What follows is a listing to be transcribed exactly.

**********

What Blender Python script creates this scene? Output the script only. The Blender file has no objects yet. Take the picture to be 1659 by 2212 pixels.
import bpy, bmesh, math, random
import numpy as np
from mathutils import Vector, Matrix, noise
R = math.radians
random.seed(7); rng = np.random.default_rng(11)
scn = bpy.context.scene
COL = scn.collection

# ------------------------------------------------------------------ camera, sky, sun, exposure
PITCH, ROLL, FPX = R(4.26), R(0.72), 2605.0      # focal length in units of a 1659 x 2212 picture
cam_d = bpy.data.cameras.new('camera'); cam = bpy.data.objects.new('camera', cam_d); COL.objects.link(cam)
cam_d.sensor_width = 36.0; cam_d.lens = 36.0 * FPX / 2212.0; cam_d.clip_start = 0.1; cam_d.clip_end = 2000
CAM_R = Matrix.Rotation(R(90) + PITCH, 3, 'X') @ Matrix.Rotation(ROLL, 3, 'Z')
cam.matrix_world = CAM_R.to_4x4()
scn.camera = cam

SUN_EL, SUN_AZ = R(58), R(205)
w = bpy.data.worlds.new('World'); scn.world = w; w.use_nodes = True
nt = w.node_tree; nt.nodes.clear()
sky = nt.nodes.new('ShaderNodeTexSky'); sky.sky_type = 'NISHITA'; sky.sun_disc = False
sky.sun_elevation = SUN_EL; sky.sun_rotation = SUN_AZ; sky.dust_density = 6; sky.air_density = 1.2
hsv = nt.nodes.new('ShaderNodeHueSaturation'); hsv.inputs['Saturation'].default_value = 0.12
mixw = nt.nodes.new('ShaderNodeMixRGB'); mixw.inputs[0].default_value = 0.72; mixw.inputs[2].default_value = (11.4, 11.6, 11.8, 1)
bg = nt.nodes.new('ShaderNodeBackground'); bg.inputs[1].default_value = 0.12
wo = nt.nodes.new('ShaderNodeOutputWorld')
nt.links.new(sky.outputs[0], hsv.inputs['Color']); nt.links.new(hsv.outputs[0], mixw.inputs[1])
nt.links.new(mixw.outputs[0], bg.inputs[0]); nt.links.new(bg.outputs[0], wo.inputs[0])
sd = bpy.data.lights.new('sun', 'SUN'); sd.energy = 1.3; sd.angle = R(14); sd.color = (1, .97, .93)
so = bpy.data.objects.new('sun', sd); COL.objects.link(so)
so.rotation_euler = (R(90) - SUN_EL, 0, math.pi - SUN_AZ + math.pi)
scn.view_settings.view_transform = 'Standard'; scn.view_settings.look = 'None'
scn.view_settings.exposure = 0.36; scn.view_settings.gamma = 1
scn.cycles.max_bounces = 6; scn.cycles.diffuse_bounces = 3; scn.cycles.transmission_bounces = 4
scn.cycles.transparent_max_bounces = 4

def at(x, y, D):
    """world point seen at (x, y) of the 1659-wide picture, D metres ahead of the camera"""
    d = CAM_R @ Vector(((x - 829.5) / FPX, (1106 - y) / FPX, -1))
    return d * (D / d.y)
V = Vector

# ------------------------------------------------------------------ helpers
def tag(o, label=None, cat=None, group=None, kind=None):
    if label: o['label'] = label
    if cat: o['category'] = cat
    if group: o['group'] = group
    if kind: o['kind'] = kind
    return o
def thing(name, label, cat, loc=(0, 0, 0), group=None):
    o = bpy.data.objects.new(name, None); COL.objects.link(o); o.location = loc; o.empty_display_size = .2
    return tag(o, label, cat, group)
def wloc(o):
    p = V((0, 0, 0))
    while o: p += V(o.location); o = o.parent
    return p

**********

▶ Finished task:
What Blender Python script creates this scene? Output the script only. The Blender file has no objects yet. Take the picture to be 1659 by 2212 pixels.
import bpy, bmesh, math, random
import numpy as np
from mathutils import Vector, Matrix, noise
R = math.radians
random.seed(7); rng = np.random.default_rng(11)
scn = bpy.context.scene
COL = scn.collection

# ------------------------------------------------------------------ camera, sky, sun, exposure
PITCH, ROLL, FPX = R(4.26), R(0.72), 2605.0      # focal length in units of a 1659 x 2212 picture
cam_d = bpy.data.cameras.new('camera'); cam = bpy.data.objects.new('camera', cam_d); COL.objects.link(cam)
cam_d.sensor_width = 36.0; cam_d.lens = 36.0 * FPX / 2212.0; cam_d.clip_start = 0.1; cam_d.clip_end = 2000
CAM_R = Matrix.Rotation(R(90) + PITCH, 3, 'X') @ Matrix.Rotation(ROLL, 3, 'Z')
cam.matrix_world = CAM_R.to_4x4()
scn.camera = cam

SUN_EL, SUN_AZ = R(58), R(205)
w = bpy.data.worlds.new('World'); scn.world = w; w.use_nodes = True
nt = w.node_tree; nt.nodes.clear()
sky = nt.nodes.new('ShaderNodeTexSky'); sky.sky_type = 'NISHITA'; sky.sun_disc = False
sky.sun_elevation = SUN_EL; sky.sun_rotation = SUN_AZ; sky.dust_density = 6; sky.air_density = 1.2
hsv = nt.nodes.new('ShaderNodeHueSaturation'); hsv.inputs['Saturation'].default_value = 0.12
mixw = nt.nodes.new('ShaderNodeMixRGB'); mixw.inputs[0].default_value = 0.72; mixw.inputs[2].default_value = (11.4, 11.6, 11.8, 1)
bg = nt.nodes.new('ShaderNodeBackground'); bg.inputs[1].default_value = 0.12
wo = nt.nodes.new('ShaderNodeOutputWorld')
nt.links.new(sky.outputs[0], hsv.inputs['Color']); nt.links.new(hsv.outputs[0], mixw.inputs[1])
nt.links.new(mixw.outputs[0], bg.inputs[0]); nt.links.new(bg.outputs[0], wo.inputs[0])
sd = bpy.data.lights.new('sun', 'SUN'); sd.energy = 1.3; sd.angle = R(14); sd.color = (1, .97, .93)
so = bpy.data.objects.new('sun', sd); COL.objects.link(so)
so.rotation_euler = (R(90) - SUN_EL, 0, math.pi - SUN_AZ + math.pi)
scn.view_settings.view_transform = 'Standard'; scn.view_settings.look = 'None'
scn.view_settings.exposure = 0.36; scn.view_settings.gamma = 1
scn.cycles.max_bounces = 6; scn.cycles.diffuse_bounces = 3; scn.cycles.transmission_bounces = 4
scn.cycles.transparent_max_bounces = 4

def at(x, y, D):
    """world point seen at (x, y) of the 1659-wide picture, D metres ahead of the camera"""
    d = CAM_R @ Vector(((x - 829.5) / FPX, (1106 - y) / FPX, -1))
    return d * (D / d.y)
V = Vector

# ------------------------------------------------------------------ helpers
def tag(o, label=None, cat=None, group=None, kind=None):
    if label: o['label'] = label
    if cat: o['category'] = cat
    if group: o['group'] = group
    if kind: o['kind'] = kind
    return o
def thing(name, label, cat, loc=(0, 0, 0), group=None):
    o = bpy.data.objects.new(name, None); COL.objects.link(o); o.location = loc; o.empty_display_size = .2
    return tag(o, label, cat, group)
def wloc(o):
    p = V((0, 0, 0))
    while o: p += V(o.location); o = o.parent
    return p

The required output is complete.